Peter Read is an ANU professor and responsible for researching the many ways in which Aboriginal children were ‘separated from their kin’ by the state (Attwood 2001, p. 189). Read’s research established the body of knowledge which later came to be known as the Stolen Generations. Accounts of separation were widespread but disparate, which meant there was no overarching historical truth to bind these experiences together. Read collected testimonies from Aboriginal communities, and his ‘account gained authority by virtue of the fact that it was based upon and could readily be represented as scholarly research’ (Attwood 2001, p. 189). Read unified these experiences under the name ‘the Stolen Generations’, demonstrating how the act of naming a historical event is integral to the production of the event in public memory.

As the Stolen Generations’ truth spread through public discourse, calls for an inquiry increased. The findings of the Inquiry, which concluded in 1997, ‘had been heavily influenced by oral and written testimony that…organisations, especially Link-Up, had presented to the Inquiry’ (Attwood 2001, p. 205). Link-Up was the organisation which Read and co-director Coral Edwards formed to connect separated Indigenous children back with their families. Link-Up sought to tie child separation with genocide, a claim which the Human Rights and Equal Opportunity Commission later backed. Evidently, Read’s historical scholarship played a large part in establishing the impetus and agenda of the Inquiry. In a reflection on the development of the Stolen Generations narrative, Read (2002) noted that the Bringing Them Home report reinforced the narrative of the Australian state separating Aboriginal and Torres Strait Islander children from communities with genocidal intent, and initially made the narrative a ‘secure and accepted part of the national story’. However, Read also knew that the hegemony of the Stolen Generations truth was not guaranteed, and reflected on how he had to defend his scholarship as critics emerged to downplay the scope and impact of forced removal (Read 2002). This demonstrates that the authority of commissions and historians are not absolute, and thus the truths which they produce become a part of a larger body of truths which vie to define national memory.

Currently, a comparative figure to Peter Read is Lyndall Ryan, a University of Newcastle historian whose effort to map the massacres of Australia’s colonial frontier has been highlighted by the Joint Select Committee (2018) as a model form of truth-telling. Ryan’s map allows users to select sites of massacre and discover further details regarding the attack (The Centre for 21st Century Humanities 2019). Ryan states that colonial frontier massacres are a largely under-researched topic, and furthermore, the general public ‘seem to know very little of the violent encounters between colonists and Aboriginal people’ (Joint Select Committee 2018). Ryan’s contribution to public knowledge regarding frontier conflict is especially accessible, as it is free and easy to find online.

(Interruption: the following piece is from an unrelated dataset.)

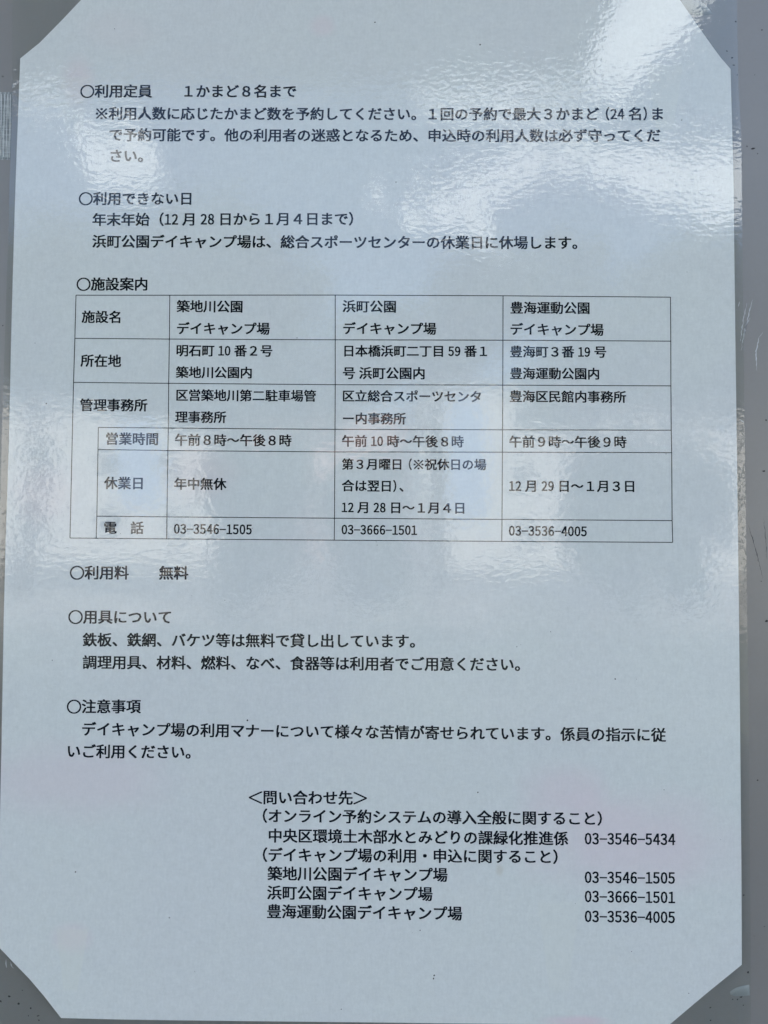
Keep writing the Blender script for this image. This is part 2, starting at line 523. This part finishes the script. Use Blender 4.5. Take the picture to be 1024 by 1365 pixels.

The project’s broad reach and publicity enables it to disrupt the dominant ‘peaceful settlement’ truth which defines public understanding of Australia’s colonial history.

Much like the Stolen Generations’ scholarship, the frontier massacre’s scholarship ‘has been local or regional in focus . . . [and] Australians have yet to truly “see” the imprint of violence in their history on a national scale’ (McKenna 2018, p. 39). Therefore, the Massacres Map project sees local histories bound together to form a national frontier history, elevated to a new position of visibility through a publicly available map hosted by an academic institution. Additionally, Ryan places a special emphasis on the term ‘massacres’ because the term ‘genocide’, in her experience, ‘only makes people’s eyes glaze over because it conjures images of the Holocaust and is perceived as a final judgement that ends conversations’ (McKenna 2018, p. 38). As shown in the Stolen Generations example, the words used to name historical events have a profound effect on how the historical events are considered, as it clarifies the scope of what is being discussed. Ryan’s goal of reshaping the public memory of settlement align well with the goals of the Makarrata Commission, and thus a deeper relationship between historian and commission should be encouraged.

Conclusion

So, can historians tell the truth about the past? I contend that historians are privileged authorities, uniquely positioned to produce truths which disrupt the collective memory of a body politic. Historians are vested with power because of three legitimising factors: connection to academic institutions which are themselves powerful sites of knowledge production; access to broad audiences; and ability to engage in research methods which are sanctioned by the academic institutions. This enables historians to introduce narratives which run counter to the prevailing truth of the day. In Australia, historians could use this power to contribute to the Makarrata Commission, if such a thing ever materialises. This truth-telling initiative would require expertise to map individual experiences and archival evidence to a broader pattern of human rights abuses, thus creating a historical narrative and a renewed understanding of Australia’s past. Lyndall Ryan’s online massacres map is already demonstrating how historians can aid the transition from personal memory to national history. If the Makarrata Commission does focus on frontier violence, such examples of historical scholarship will prove invaluable to reinforce new, difficult narratives to public discourse.

I will end this essay by expressing my hope for a truth commission, and for the intensive involvement of researchers and historians in that commission, whether or not they act as commissioners. I hope this because I think such an exercise will manifest an Australia which is further enlightened, engaged, and ultimately, unified.